DATA PROVIDED:
::::::::::

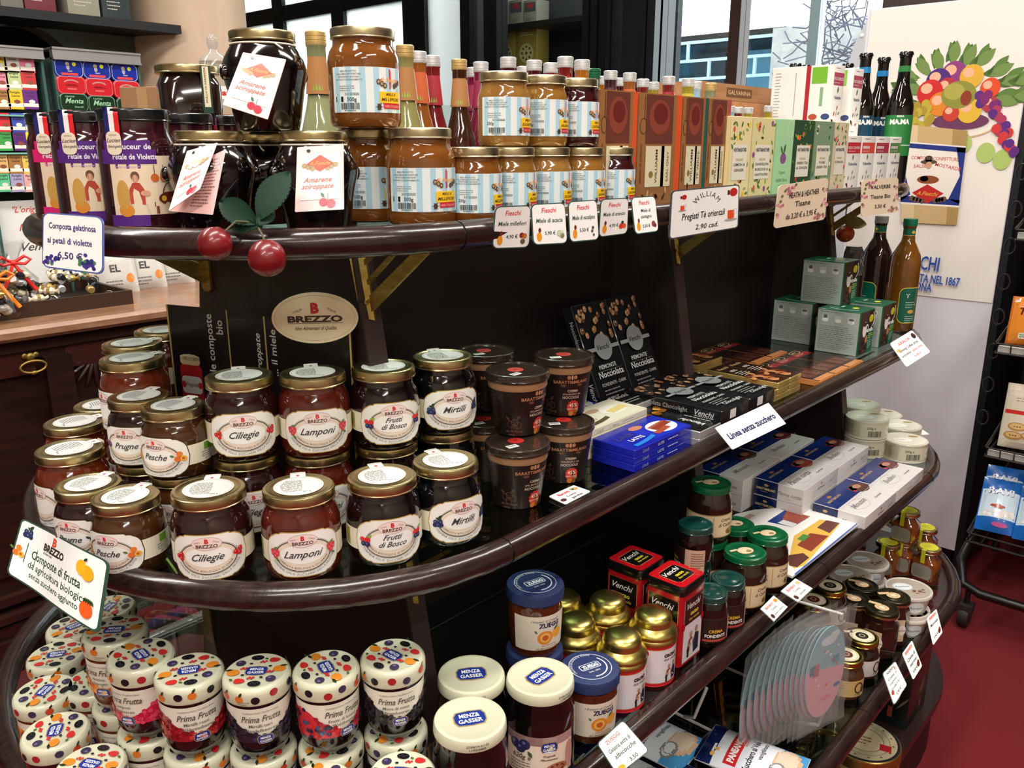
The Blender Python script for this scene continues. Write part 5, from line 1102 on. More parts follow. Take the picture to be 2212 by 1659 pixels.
# --- drink bottles in the middle of the shelf
DR = dict(lime=('#8a9068', '#a5713f', 1), ginger=('#9a9058', '#a5713f', 1), orange=('#a05a22', '#c05a2a', 0), red=('#7d1c20', '#a02430', 0), cola=('#3a1a0e', '#a5713f', 1), berry=('#7a1438', '#8a1c40', 0), dark=('#4a0f18', '#7a1826', 0), amber=('#b06a1a', '#d89a3a', 0), violet=('#3a1420', '#4a2030', 0), yellow=('#a8962c', '#c0ae34', 0), blue=('#a8c8d8', '#7ab0d8', 0), green=('#2a5a3a', '#1a6a48', 2))
def drink(k):
    c, lc, cap = DR[k]; t = thing('drink_bottle', '', 'bottle')
    ob('glass_bottle', mesh('b', *lathe([(.027, 0), (.030, .003), (.031, .01), (.031, .085), (.030, .10), (.024, .125), (.0175, .15), (.0145, .17), (.0132, .2), (.0132, .226), (.0145, .228), (.0145, .231)], 28), mat('drink_'+k, c, .08, 0, .9, .5, sss=.2)), t)
    cm = (CAPAL, CAPGOLD, mat('cap_dkgreen', '#0f5a3a', .35))[cap]
    ob('cap', mesh('c', *lathe([(.0142, 0), (.0146, .001), (.0146, .006), (.0138, .0068), (.0146, .0076), (.0146, .0118), (.0138, .0125), (.0146, .0132), (.0146, .018), (.0128, .0195), (.0005, .0195)], 26), cm), t, (0, 0, .2275))
    p = Pr(); p.rect(-6, 25, 40, 50, lc, 10).rect(27, 25, 24, 46, '#ece8e2', 6); p.up().rect(-6, 10, 12, 10, '#7ab82c', 3).lines(-20, 44, 20, 7, 3.6, 1, '#6a4a30' if cap == 1 else '#3a1a14', 5).bars(28, 24, 6, 36)
    ob('neck_print', p.build('l', cone(lambda z: .0134+.0095*max(0, (.205-z)/.06)*.75 if z < .205 else .0134, .163, 0, .0165)), t); return t
DB = Kind(drink)
HBOT = .247
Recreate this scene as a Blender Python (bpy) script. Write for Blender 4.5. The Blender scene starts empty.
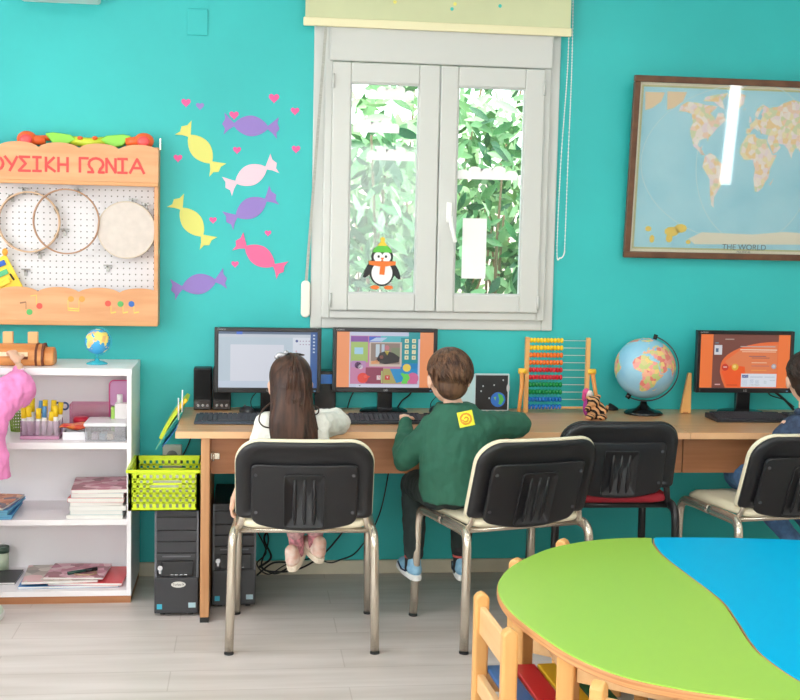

::::::::::

REQUEST: Go through the entries above and output them exactly, without pictures.

ANSWER IN FULL:
The Blender Python script for this scene continues. Write part 5, from line 1102 on. More parts follow. Take the picture to be 2212 by 1659 pixels.
# --- drink bottles in the middle of the shelf
DR = dict(lime=('#8a9068', '#a5713f', 1), ginger=('#9a9058', '#a5713f', 1), orange=('#a05a22', '#c05a2a', 0), red=('#7d1c20', '#a02430', 0), cola=('#3a1a0e', '#a5713f', 1), berry=('#7a1438', '#8a1c40', 0), dark=('#4a0f18', '#7a1826', 0), amber=('#b06a1a', '#d89a3a', 0), violet=('#3a1420', '#4a2030', 0), yellow=('#a8962c', '#c0ae34', 0), blue=('#a8c8d8', '#7ab0d8', 0), green=('#2a5a3a', '#1a6a48', 2))
def drink(k):
    c, lc, cap = DR[k]; t = thing('drink_bottle', '', 'bottle')
    ob('glass_bottle', mesh('b', *lathe([(.027, 0), (.030, .003), (.031, .01), (.031, .085), (.030, .10), (.024, .125), (.0175, .15), (.0145, .17), (.0132, .2), (.0132, .226), (.0145, .228), (.0145, .231)], 28), mat('drink_'+k, c, .08, 0, .9, .5, sss=.2)), t)
    cm = (CAPAL, CAPGOLD, mat('cap_dkgreen', '#0f5a3a', .35))[cap]
    ob('cap', mesh('c', *lathe([(.0142, 0), (.0146, .001), (.0146, .006), (.0138, .0068), (.0146, .0076), (.0146, .0118), (.0138, .0125), (.0146, .0132), (.0146, .018), (.0128, .0195), (.0005, .0195)], 26), cm), t, (0, 0, .2275))
    p = Pr(); p.rect(-6, 25, 40, 50, lc, 10).rect(27, 25, 24, 46, '#ece8e2', 6); p.up().rect(-6, 10, 12, 10, '#7ab82c', 3).lines(-20, 44, 20, 7, 3.6, 1, '#6a4a30' if cap == 1 else '#3a1a14', 5).bars(28, 24, 6, 36)
    ob('neck_print', p.build('l', cone(lambda z: .0134+.0095*max(0, (.205-z)/.06)*.75 if z < .205 else .0134, .163, 0, .0165)), t); return t
DB = Kind(drink)
HBOT = .247
Recreate this scene as a Blender Python (bpy) script. Write for Blender 4.5. The Blender scene starts empty.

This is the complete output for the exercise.